- Job
In the listing below, locate the line containing "Build this scene" and the line containing "COL = sc.collection". Output both of them and every line between, exactly as written, and nothing more.

- Extracted records
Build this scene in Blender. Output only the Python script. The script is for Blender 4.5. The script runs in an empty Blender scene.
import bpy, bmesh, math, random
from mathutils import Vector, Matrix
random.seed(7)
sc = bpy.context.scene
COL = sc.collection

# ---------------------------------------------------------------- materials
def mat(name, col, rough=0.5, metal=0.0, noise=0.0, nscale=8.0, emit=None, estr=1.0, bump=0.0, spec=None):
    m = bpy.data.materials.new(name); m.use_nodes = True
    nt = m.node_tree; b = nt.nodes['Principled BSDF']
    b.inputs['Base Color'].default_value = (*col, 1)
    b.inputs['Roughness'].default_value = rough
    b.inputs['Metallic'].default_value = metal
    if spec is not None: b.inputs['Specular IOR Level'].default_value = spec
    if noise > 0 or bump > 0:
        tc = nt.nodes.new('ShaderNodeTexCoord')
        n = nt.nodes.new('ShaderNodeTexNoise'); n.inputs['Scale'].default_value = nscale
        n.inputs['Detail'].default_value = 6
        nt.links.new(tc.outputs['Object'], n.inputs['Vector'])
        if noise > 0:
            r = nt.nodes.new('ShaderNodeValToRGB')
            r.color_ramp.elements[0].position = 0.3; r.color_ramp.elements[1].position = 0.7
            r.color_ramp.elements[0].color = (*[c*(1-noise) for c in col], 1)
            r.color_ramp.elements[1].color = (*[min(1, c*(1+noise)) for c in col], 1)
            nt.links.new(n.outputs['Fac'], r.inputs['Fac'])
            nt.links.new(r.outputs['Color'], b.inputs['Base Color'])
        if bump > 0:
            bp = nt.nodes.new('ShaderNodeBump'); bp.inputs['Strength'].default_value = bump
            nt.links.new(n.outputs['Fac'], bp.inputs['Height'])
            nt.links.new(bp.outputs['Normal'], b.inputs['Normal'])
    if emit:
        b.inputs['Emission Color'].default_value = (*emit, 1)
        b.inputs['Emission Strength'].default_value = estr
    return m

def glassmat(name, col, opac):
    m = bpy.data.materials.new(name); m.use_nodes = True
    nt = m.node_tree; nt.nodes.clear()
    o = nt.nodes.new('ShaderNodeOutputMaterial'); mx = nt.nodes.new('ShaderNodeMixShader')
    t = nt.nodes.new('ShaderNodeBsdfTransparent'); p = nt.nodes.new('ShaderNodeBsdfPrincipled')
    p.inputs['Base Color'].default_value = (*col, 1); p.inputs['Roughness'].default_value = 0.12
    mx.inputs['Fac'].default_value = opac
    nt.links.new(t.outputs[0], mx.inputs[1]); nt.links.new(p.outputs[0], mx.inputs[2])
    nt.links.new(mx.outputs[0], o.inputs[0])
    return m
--
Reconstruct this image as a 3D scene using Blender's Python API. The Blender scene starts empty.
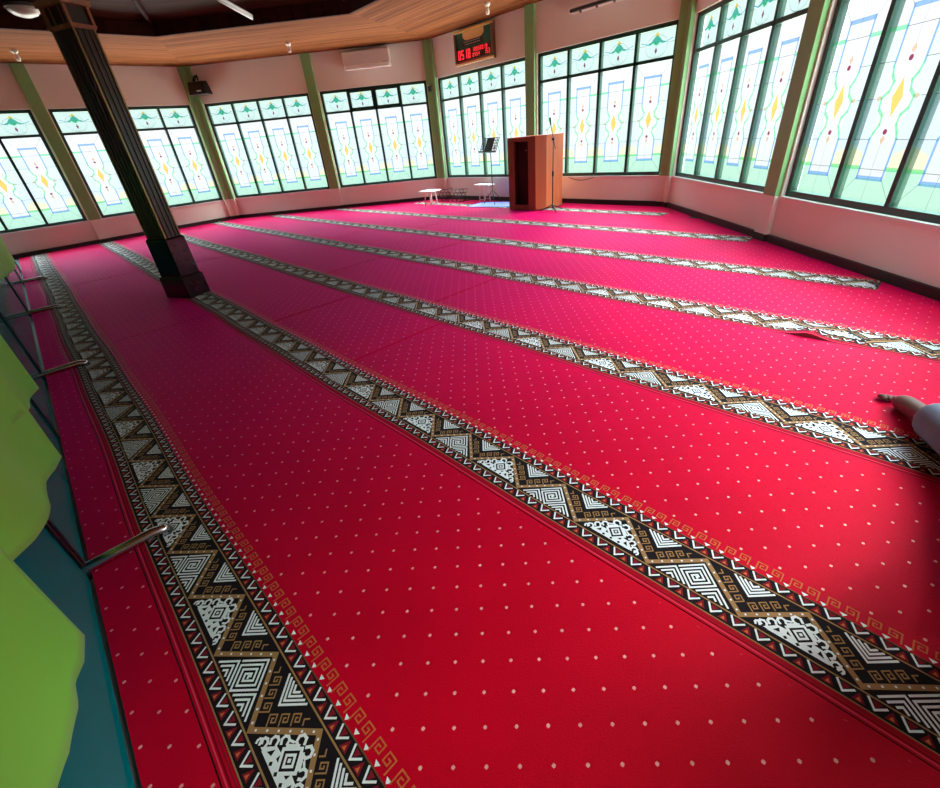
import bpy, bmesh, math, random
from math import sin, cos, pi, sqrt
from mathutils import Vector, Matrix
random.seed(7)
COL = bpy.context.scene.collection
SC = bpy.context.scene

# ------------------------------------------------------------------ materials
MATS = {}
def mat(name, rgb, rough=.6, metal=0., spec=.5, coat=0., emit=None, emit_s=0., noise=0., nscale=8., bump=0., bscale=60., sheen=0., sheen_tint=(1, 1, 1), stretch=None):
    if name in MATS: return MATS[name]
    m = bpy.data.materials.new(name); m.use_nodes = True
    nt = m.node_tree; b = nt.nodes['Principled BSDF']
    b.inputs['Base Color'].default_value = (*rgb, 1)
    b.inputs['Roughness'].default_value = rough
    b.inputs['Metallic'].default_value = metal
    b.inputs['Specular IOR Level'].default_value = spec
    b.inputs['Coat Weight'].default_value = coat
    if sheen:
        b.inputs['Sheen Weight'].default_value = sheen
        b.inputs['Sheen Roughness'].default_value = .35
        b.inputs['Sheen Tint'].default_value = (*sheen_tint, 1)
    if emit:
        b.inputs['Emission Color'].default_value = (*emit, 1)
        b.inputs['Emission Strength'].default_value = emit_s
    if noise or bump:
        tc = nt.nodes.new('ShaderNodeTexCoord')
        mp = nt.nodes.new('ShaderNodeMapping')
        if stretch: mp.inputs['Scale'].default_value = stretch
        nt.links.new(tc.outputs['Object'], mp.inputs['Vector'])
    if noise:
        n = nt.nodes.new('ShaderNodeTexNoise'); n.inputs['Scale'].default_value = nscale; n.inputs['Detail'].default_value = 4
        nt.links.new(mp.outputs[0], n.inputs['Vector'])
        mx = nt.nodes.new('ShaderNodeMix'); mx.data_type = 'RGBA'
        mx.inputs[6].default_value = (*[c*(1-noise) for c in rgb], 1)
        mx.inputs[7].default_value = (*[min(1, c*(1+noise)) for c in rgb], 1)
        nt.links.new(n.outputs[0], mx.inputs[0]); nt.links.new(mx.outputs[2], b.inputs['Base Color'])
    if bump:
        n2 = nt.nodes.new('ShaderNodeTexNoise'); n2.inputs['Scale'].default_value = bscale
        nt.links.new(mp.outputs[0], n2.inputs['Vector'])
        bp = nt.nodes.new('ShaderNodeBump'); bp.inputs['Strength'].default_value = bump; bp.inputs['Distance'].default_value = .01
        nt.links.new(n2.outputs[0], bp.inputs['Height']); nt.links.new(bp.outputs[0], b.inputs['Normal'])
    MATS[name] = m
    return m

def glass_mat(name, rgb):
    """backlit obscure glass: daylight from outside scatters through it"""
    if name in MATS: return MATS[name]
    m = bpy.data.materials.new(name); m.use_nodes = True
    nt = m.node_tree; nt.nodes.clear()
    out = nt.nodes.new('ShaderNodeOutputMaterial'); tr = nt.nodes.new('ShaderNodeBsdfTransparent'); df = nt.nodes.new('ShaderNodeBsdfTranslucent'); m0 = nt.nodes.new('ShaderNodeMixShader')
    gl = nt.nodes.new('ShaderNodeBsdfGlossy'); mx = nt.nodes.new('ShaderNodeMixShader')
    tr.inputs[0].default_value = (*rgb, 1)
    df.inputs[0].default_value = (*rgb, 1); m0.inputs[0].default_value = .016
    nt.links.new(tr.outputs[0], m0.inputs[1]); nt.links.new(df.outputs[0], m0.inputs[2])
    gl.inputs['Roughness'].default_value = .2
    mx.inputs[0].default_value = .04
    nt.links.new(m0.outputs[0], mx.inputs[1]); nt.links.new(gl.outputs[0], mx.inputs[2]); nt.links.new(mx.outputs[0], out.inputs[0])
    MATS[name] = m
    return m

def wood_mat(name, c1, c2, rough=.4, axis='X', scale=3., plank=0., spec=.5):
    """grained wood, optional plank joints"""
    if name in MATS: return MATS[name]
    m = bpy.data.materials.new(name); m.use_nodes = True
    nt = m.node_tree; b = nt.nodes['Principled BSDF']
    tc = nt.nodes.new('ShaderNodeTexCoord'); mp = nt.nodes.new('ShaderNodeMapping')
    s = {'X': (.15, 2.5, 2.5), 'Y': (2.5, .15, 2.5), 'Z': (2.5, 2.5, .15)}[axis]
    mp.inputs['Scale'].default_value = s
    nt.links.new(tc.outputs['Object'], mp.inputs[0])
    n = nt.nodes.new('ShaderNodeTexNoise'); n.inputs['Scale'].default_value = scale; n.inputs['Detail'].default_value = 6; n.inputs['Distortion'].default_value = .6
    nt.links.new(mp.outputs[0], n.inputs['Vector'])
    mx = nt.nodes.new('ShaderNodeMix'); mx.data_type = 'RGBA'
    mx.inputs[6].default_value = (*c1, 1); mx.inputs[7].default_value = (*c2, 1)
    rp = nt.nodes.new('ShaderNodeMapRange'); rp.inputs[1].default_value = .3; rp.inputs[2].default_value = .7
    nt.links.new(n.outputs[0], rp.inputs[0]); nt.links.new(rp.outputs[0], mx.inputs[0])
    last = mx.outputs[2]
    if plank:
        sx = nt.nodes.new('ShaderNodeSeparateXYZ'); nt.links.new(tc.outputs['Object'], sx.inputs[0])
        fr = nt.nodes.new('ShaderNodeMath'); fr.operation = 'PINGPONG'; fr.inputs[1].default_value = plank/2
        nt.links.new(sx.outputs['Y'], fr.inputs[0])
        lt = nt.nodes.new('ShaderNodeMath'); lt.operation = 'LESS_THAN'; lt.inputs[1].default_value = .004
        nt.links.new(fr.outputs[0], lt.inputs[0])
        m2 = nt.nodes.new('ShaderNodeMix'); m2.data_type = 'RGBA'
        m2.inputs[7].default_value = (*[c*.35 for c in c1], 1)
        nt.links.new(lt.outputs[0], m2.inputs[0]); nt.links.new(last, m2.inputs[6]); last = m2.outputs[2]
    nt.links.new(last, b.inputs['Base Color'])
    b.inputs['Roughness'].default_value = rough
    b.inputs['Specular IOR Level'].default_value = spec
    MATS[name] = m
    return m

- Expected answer
Build this scene in Blender. Output only the Python script. The script is for Blender 4.5. The script runs in an empty Blender scene.
import bpy, bmesh, math, random
from mathutils import Vector, Matrix
random.seed(7)
sc = bpy.context.scene
COL = sc.collection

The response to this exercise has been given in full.